When discussing the global automotive market, you can't get away from the topics of fuel economy and emissions. To be compliant with tightening standards (such as Corporate Average Fuel Economy (CAFE)), OEMs are buckling down on their approaches to greater efficiency.
While we can expect a greater number of HEVS and EVs to hit the market in the coming years, automotive manufacturers are focusing significant efforts on their lightweighting initiatives. Lightweighting has emerged as an effective method for meeting fuel economy and emissions standards because it is straightforward. In simple terms, lightweighting is replacing existing parts with lighter components that serve the same purpose.
In our previous blog, we looked at how simulation allows engineers to explore different lightweighting options and gain confidence in their chosen design before making investments into prototyping. Simulation software is essential to pre-prototype design investigation. To make strides in optimization using physical prototypes is costly and time-consuming. Cost and difficult deadlines make narrowing down your design options using prototypes unfeasible with the demands of the automotive industry.
Thermal simulation is a key ingredient to a successful lightweighting strategy. Since lightweighting involves using advanced materials (aluminum, plastics, composites, etc.) in exchange for heavier traditional components, it is crucial to know if these new materials will be able to withstand the thermal conditions they will experience.
Using thermal simulation software, you can run a trade-off study to determine which material(s) will meet thermal management requirements while achieving lightweighting targets. Running a trade-off study using TAITherm is simple because it allows you to:
• manage your materials
• choose your meshing method
• include all modes of heat transfer
• and know what components are succeeding or failing and why
TAITherm makes it easy to manage a database of material properties (including standard materials and custom properties from suppliers), assign the properties to the relevant components in your model, and visualize where materials are used. Material property values may be constant or temperature-dependent to capture varying material behavior over a wide temperature range. In TAITherm, Material Properties are used to define the density, specific heat, and thermal conductivity; Surface Conditions are used to define the thermal emissivity and solar absorptivity for radiation heat transfer. After you establish the properties, you can color the geometry by Material or Surface Condition to verify the setup or help a colleague visualize where new materials have been applied.

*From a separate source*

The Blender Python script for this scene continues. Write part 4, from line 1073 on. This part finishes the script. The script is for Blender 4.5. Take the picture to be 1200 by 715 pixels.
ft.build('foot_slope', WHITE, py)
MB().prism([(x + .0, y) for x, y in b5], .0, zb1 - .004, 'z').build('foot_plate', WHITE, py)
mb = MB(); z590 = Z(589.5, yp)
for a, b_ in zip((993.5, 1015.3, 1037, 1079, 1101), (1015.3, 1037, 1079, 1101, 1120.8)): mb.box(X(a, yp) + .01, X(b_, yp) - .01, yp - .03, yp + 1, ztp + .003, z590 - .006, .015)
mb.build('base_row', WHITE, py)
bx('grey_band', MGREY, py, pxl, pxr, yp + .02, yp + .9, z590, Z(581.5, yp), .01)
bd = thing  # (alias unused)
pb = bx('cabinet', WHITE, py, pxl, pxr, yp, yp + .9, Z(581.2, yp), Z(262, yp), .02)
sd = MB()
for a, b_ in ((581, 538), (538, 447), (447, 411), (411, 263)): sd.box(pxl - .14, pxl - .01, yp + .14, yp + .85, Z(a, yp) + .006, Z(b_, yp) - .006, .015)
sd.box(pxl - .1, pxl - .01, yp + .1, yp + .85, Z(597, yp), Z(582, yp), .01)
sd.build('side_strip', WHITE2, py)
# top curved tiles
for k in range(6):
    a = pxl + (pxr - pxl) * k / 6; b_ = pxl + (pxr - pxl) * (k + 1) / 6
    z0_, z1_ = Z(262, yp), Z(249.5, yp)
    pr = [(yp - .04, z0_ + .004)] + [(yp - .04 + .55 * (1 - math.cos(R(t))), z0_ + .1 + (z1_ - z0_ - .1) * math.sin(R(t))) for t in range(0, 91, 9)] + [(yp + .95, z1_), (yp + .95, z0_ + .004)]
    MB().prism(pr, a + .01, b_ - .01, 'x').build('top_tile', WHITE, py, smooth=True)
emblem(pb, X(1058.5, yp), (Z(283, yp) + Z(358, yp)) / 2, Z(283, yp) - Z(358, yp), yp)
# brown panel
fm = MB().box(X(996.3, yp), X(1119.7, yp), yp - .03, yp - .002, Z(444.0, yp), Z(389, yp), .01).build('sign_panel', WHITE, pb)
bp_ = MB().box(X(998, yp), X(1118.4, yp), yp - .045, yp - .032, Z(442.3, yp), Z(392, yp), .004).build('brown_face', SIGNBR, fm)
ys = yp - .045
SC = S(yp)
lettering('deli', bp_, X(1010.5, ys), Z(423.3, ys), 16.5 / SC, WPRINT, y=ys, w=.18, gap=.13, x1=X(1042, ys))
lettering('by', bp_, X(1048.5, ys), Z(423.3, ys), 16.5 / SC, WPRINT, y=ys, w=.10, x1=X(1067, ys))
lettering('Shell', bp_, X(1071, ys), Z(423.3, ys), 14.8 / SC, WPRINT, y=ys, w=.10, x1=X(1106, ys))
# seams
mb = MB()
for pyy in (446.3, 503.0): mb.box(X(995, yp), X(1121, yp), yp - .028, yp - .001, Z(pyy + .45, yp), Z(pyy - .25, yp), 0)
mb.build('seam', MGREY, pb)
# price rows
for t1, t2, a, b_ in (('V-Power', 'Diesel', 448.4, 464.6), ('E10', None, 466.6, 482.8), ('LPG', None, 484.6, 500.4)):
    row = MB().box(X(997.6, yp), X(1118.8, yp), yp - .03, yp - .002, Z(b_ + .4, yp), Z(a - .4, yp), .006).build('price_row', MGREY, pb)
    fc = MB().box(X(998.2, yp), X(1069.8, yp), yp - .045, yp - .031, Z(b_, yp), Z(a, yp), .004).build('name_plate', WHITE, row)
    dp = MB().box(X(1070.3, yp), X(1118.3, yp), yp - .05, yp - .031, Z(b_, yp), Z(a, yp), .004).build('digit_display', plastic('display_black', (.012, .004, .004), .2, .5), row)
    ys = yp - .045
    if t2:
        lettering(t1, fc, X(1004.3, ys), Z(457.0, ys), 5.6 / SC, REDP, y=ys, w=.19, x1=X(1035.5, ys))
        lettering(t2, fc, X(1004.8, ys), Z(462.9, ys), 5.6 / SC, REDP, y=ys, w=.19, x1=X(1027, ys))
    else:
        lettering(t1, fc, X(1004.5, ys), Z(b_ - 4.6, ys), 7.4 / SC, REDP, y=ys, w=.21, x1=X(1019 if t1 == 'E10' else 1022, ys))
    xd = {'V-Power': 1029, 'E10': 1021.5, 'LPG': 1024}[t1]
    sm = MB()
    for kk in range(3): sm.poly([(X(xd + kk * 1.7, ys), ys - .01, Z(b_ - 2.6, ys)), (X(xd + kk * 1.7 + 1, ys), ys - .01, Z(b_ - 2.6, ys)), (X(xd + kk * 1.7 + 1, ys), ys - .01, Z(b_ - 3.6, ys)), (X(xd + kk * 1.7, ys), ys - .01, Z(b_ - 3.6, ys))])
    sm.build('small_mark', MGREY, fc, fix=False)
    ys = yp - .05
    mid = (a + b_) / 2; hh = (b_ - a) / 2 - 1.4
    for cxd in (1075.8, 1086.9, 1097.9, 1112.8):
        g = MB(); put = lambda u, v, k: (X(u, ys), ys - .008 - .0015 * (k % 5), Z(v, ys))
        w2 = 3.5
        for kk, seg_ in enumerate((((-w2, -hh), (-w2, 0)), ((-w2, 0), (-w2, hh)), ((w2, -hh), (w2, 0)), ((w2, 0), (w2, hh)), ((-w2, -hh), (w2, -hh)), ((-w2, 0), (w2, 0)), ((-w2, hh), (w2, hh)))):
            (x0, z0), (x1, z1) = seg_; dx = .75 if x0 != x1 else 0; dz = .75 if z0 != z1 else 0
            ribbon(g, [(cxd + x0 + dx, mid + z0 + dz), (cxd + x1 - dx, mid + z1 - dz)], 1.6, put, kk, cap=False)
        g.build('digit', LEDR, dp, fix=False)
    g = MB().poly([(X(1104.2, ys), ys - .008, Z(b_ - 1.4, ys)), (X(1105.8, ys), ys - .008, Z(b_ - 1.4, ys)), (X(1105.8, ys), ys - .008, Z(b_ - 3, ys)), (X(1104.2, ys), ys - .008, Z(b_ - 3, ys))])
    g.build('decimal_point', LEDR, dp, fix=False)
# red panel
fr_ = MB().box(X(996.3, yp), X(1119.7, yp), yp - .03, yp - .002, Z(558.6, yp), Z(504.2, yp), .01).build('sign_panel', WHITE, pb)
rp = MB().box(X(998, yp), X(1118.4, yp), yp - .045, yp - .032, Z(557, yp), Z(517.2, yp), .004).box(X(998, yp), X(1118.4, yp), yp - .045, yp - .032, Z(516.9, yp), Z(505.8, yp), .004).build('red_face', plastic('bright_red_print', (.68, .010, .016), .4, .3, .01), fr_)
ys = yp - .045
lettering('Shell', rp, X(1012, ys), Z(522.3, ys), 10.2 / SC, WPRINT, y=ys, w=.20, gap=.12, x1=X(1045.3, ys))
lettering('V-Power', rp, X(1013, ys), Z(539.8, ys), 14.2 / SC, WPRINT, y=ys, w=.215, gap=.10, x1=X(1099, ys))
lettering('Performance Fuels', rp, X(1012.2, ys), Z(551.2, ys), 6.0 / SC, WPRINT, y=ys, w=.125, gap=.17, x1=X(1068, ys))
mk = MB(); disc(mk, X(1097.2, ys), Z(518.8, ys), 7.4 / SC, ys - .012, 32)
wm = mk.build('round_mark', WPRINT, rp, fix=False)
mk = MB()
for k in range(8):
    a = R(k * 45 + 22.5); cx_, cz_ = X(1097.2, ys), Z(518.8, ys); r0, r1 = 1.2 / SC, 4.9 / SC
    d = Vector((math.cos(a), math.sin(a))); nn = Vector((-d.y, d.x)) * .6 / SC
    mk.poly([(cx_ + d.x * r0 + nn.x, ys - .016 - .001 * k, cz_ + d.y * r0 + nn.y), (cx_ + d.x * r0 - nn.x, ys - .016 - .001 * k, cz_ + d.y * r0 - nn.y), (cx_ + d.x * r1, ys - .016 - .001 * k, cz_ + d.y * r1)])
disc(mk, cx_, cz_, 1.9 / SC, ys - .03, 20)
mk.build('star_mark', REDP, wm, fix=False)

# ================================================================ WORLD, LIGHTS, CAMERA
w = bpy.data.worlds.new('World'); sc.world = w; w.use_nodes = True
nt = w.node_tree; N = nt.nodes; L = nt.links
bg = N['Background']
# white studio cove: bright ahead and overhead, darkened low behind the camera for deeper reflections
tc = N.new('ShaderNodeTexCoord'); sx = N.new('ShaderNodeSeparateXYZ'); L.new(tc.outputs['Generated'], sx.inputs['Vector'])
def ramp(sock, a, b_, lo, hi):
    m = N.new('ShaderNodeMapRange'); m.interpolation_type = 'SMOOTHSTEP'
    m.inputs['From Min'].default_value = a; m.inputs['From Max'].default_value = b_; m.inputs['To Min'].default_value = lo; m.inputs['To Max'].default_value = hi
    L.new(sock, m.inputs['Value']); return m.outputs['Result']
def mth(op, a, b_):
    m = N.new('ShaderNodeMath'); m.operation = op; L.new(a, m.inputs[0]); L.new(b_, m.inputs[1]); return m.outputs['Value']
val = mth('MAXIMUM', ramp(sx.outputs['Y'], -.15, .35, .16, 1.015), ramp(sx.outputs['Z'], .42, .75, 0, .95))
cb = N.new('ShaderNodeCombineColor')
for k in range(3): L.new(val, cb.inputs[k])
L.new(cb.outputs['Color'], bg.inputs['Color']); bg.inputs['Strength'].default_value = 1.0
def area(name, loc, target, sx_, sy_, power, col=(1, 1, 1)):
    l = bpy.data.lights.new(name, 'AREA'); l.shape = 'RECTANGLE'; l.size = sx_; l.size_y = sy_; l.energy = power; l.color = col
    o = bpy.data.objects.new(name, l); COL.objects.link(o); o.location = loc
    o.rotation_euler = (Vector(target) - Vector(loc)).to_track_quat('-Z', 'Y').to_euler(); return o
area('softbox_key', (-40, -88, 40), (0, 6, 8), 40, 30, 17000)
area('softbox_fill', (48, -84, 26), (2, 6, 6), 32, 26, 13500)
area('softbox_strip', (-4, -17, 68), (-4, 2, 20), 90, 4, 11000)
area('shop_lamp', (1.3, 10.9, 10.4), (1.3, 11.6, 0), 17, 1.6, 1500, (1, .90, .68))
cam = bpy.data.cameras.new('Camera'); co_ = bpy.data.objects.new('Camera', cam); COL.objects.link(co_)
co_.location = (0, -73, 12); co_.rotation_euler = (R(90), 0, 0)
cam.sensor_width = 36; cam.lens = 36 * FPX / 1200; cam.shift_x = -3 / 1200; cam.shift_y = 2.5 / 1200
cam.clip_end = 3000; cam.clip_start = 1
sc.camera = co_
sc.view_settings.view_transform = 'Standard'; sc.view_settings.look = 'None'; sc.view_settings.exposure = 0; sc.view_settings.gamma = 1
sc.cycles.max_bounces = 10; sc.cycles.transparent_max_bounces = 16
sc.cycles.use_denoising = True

TAITherm allows you to create both low-fidelity, fast-running models and high-fidelity, high-accuracy models depending on your requirements and resources. One of the critical ways to effect this trade-off is to choose a thin shell or volume solid mesh. With a thin shell, the thickness (for one or multiple layers) is defined parametrically. With volume solid mesh, the thickness of the part is determined by the solid geometry and can vary locally. Conduction paths for some geometry may also be easier to represent using volume solid mesh. The advantages of volume solid mesh come at the cost of additional pre-processing and analysis time.
You can also mix and match meshing methods depending on your needs. For example, you can use a volume solid mesh for only the most critical parts and their immediate neighbors. It can also be advantageous to run a fast shell model to get an initial answer but later refine the model using volume solid mesh to ensure the accuracy of your results.
To get an accurate picture of how the redesigned component will fare, you will want to ensure your simulation includes radiation, convection, and conduction as they would occur in that scenario. Simulating only one or two of the modes instead of all thermal effects will yield an incomplete picture. Modeling all modes of heat transfer can be crucial in lightweighting analysis since changes to materials can often result in complex and unexpected changes. For example, a higher conductivity material can result in increased lateral conduction, which might, in turn, cause increased radiation heat transfer from areas of the component further away from the primary heat source.
Once you can see how your design operates under realistic thermal conditions, you may have areas or components that need troubleshooting. Using TAITherm's post-processor, you can quickly determine which parts are failing or are close to failing. Using the Relations Tab, you can understand why those components are not succeeding. The Relations Tab provides a list of contributors based on radiation, view factors, or conduction influences to and from the selected parts. Understanding the contributors might shed light on additional design changes needed to use the lighter materials and still meet thermal requirements. Thermal Reports can also be used to quickly generate the same data exports and images from multiple models using the same settings, so A-B comparisons are easy to document. These post-processing features can aid you in your primary objective—to select lighter materials and ensure they are thermally managed.
In many cases, you may have new materials that cannot exceed a specific temperature. That is easy enough to determine using a steady-state scenario. However, to optimize a design, engineers may also want to know that a particular component will be able to withstand a specific temperature for a certain amount of time. For example, a sensitive component made from a composite material may not exceed 150 degrees Fahrenheit at any time. But, would that part still be successful if it was at 130 degrees Fahrenheit for a few hours?
Only a transient simulation will allow you to answer realistic scenarios. You can then achieve more significant optimization instead of designing for the worst-case scenario. With TAITherm, you can simulate and test both single (continuous) temperature limits or short-term temperature limits during a scenario of interest.